It’s fitting that Esther Goldberg’s post proclaims Goldberg’s devotion to Donald Trump. It’s fitting because Ms. Goldberg’s post is like Trump — mostly ad hominem attacks. It’s telling that the post is titled “Why I don’t like Carly Fiorina.” That’s fair enough. Everyone’s entitled to their own opinion.

It didn’t take Ms. Goldberg long to start with the ad hominem attacks. She started by criticizing Mrs. Fiorina, saying that Mrs. Fiorina turned her off “when she referred to Iran’s Ayatollah Khamenei as the ‘Supreme Leader’ during the second debate”, arguing that there’s “something incongruous about anyone, especially the leader of the free world, addressing a brutal dictator who wants to take us all back to the 7th century as ‘Supreme Leader’.”

After saying that Fiorina wouldn’t meet with Putin, Ms. Goldberg said that “Trump believes that if you are respected as a leader you have an advantage. And unlike Obama, he’d be respected.” My first question is simple. Why Trump would be respected? His understanding of the U.S.-Russian relationship is virtually nonexistent. Trump said in a debate that he’d bone up on foreign policy if he became president.

Mrs. Fiorina, like Sen. Rubio, understands the subtleties and details of the U.S.-Russian relationship. She understands, as does Sen. Rubio, that Putin isn’t impressed with having a chat. Putin won’t be impressed until there’s a show of force. Mr. Trump would likely be more forceful than Obama, though that isn’t a high bar to step over.

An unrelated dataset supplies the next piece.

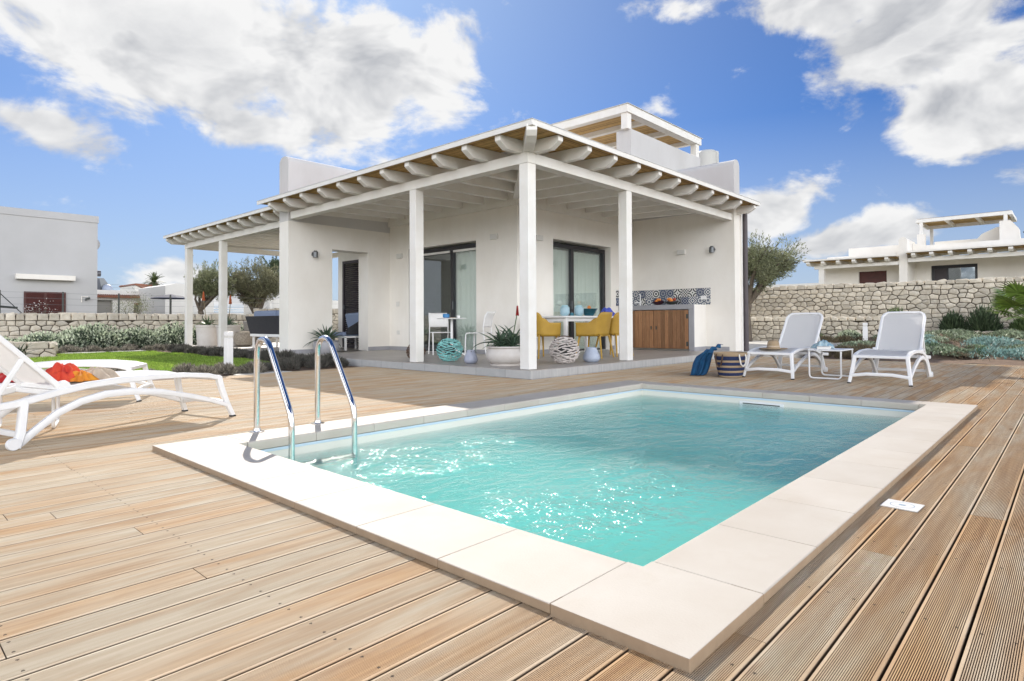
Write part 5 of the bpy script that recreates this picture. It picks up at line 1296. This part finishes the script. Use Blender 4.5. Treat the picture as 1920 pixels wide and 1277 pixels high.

Mrs. Fiorina said that she’d rebuild the Sixth Fleet, put additional soldiers in Germany, conduct aggressive military exercises with the Baltic States and re-arm Poland with a missile defense system. That’s the blueprint President Reagan used in toppling the former Soviet Union.

Foreign policy realists criticized President Reagan for not meeting with the Soviet Union during his first term in office. President Reagan’s strategy was to challenge the Soviet Union wherever they could to impress on them the fact that they could (and would) checkmate Gorbachev’s expansionist policies wherever they were tried.

By acting first and talking later, Fiorina is sending the same signal to Putin that President Reagan sent to the Soviets. If given the choice between following President Reagan’s blueprint or trusting in Trump’s negotiating skills, I’ll pick President Reagan’s blueprint every time.